Another eyewitness offers this
account:
We were escorting
the Third Fleet oilers. Three destroyers had pumped ballast
and were awaiting refueling at sea when the typhoon hit
suddenly with great force. All three destroyers, the Hull,
Spence, and Monahan capsized within view with tremendous loss
of life. We were flag for the division and stationed front of
the escort carrier, then called the Coral Sea, and rode out
the storm on station. Three of our division got sideways to
the wind and lost superstructure and returned to Pearl and
were decorated. The last reading on the carrier's anemometer
was near three hundred knots, or so we were told. Her planes
on deck were blown overboard.
At the height of the storm, I was told one of my depth charges
was loose and I was sent on deck. I was stopped going through
the hatch and a line was attached around me. When I cleared
the lee of the deckhouse the wind smacked me and blew me up
and over. The two men who lashed the line yanked me aboard. I
would give a lot to learn of these men who saved my life.
The following day we pulled a number of bodies aboard and
conducted funerals. This storm is often confused with the one
a year later off Okinawa, but was much worse. In a book called
"Sea Fights and Shipwrecks", the 1944 storm is described as
the worst in recorded history.
David J. Woodland TM2c
USS Lawrence C. Taylor DE 415
Former President Gerald R. Ford
in May 1943 served as a pre-commissioning detachment for a new
light aircraft carrier, USS Monterey (CVL-26). This was
one of the ships in may dad's group. The following is an
official record of an account by Lt.
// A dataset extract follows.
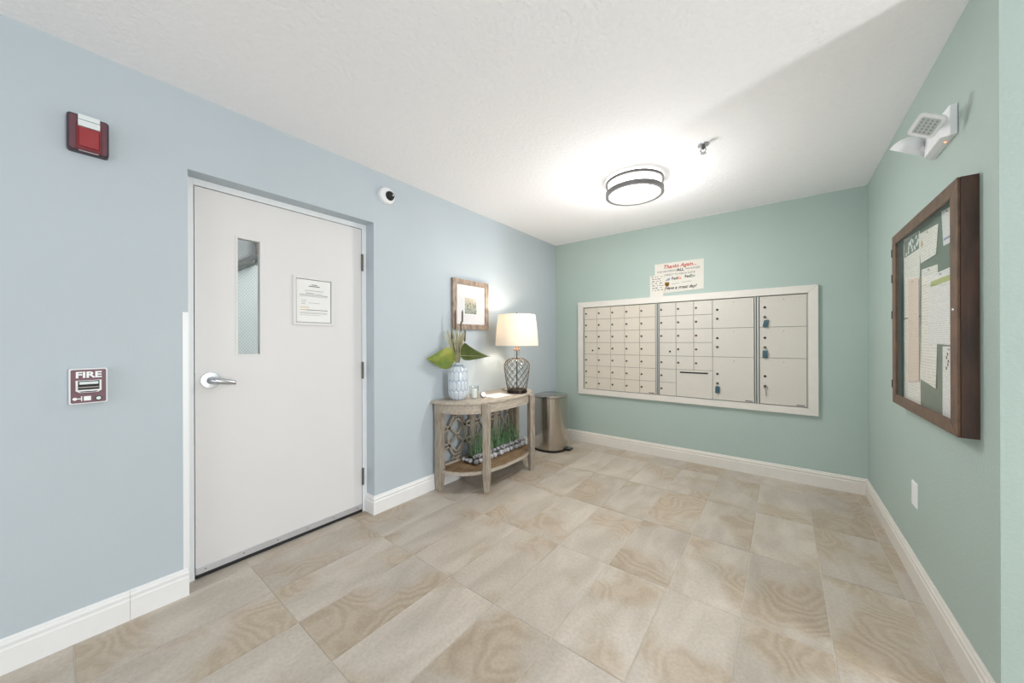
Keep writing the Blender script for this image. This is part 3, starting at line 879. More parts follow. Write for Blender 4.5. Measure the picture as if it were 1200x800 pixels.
for (ya, yb, z, h) in ((0.985, 1.02, 1.585, 0.004), (0.968, 1.035, 1.575, 0.005), (0.945, 1.06, 1.548, 0.002), (0.95, 1.0, 1.531, 0.003), (1.005, 1.05, 1.532, 0.0015), (0.915, 1.085, 1.520, 0.003), (0.915, 1.085, 1.512, 0.0015), (0.925, 0.955, 1.487, 0.0015), (0.925, 0.95, 1.475, 0.0015), (0.965, 1.035, 1.470, 0.0015), (0.925, 0.948, 1.463, 0.0015),
                      (0.917, 1.085, 1.424, 0.0035), (0.917, 1.085, 1.409, 0.0015), (0.917, 1.08, 1.402, 0.0015), (0.917, 1.04, 1.392, 0.0012)):
    tx.box(xa + 0.003, xa + 0.0034, ya, yb, z, z + h)
tx.build('print_lines', 'ink', fn)
tg = MB(); tg.box(xa + 0.003, xa + 0.0034, 0.917, 0.97, 1.440, 1.4435); tg.box(xa + 0.0034, xa + 0.0037, 0.917, 0.955, 1.424, 1.4275)
tg.build('highlighted_line', 'ink_gold', fn)

# framed print
pf = thing('picture_frame', (0, 2.32, 1.333), 'weathered wood picture frame with wide white mat above the vase', 'picture')
PY0, PY1, PZ0, PZ1, FW = 2.086, 2.552, 1.331, 1.781, 0.047
po = [(PY0, PZ0), (PY1, PZ0), (PY1, PZ1), (PY0, PZ1)]
pi_ = [(PY0 + FW, PZ0 + FW), (PY1 - FW, PZ0 + FW), (PY1 - FW, PZ1 - FW), (PY0 + FW, PZ1 - FW)]
for i in range(4):
    j = (i + 1) % 4
    MB().prism([(0.001, *po[i]), (0.001, *po[j]), (0.001, *pi_[j]), (0.001, *pi_[i])], (0.027, 0, 0)).build('frame_bar', 'frame_wood', pf, 0.002)
box(0.001, 0.016, PY0 + FW, PY1 - FW, PZ0 + FW, PZ1 - FW).build('mat', 'mat_board', pf)
box(0.016, 0.0168, 2.228, 2.402, 1.466, 1.632).build('mat_bevel', 'paper', pf)
box(0.0168, 0.0174, 2.238, 2.392, 1.474, 1.622).build('print', 'art', pf)

# ================================================================== CONSOLE TABLE
TYC, THW, TD, TOP = 2.415, 0.562, 0.432, 0.735


def demilune(hw, dep, z, n=40, e=2.6, x0=0.004):
    pts = []
    for i in range(n + 1):
        a = PI * i / n
        c, s = math.cos(a), math.sin(a)
        y = TYC - hw * math.copysign(abs(c) ** (2 / e), c)
        x = x0 + dep * (abs(s) ** (2 / e))
        pts.append((x, y, z))
    return pts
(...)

Ford who served as the
assistant navigator, Athletic Officer, and antiaircraft battery
officer on board Monterey.
"Monterey
was damaged by a fire which was started by several of the
ship's aircraft tearing loose from their cables and colliding
during the storm. During the storm, Ford narrowly missed being
a casualty himself. After Ford left his battle station on the
bridge of the ship in the early morning of 18 December, the
ship rolled twenty-five degrees which caused Ford to lose his
footing and slide toward the edge of the deck. The two inch
steel ridge around the edge of the carrier slowed him enough
so he could roll and twisted into the catwalk below the deck.
As he later stated, 'I was lucky; I could have easily gone
overboard.' "
The fueling day was the first of
Typhoon Cobra that claimed 790 lives in the 3d Fleet, and sank Spence
(DD-512), Hull (DD-350), and Monaghan. The six
survivors, rescued by USS Brown after drifting on a raft 3 days,
reported that Monaghan took roll after roll to starboard,
finally going over. Of the 6 hands that survived the sinking, 3
perished after rescue.
From accounts passed on by one of
his shipmates to my mom, my dad and other Monaghan crew members
remained half in/half out of the water because some of the men were injured and
bleeding. Their being in the life raft was their only hope and
the area was known to be shark invested. By the second day, most
were able to get into the raft. Quietly, without notice in the darkness and the rough
seas, we're told Dad joined the watery grave of the Spence, Hull
and Monaghan.
| Extensive searches of
the area, conducted by many ships and aircraft on the
19th, 20th and 21st of December resulted in picking up few
survivors from the lost destroyers: 7 officers and 55 men
from the Hull, 1 officer and 23 men from the Spence, and 6
men from the Monaghan. A total about 790 men and officers
were lost. |
Of the tragedy, Admiral Nimitz
said, "represented a more crippling blow to the 3d Fleet
than it might be expected to suffer in anything less than a
major action." Veteran of so many actions against a human
enemy, Monaghan fell victim to the sailor's oldest enemy,
the perils of the sea.
Monaghan received 12
battle stars for World War II service.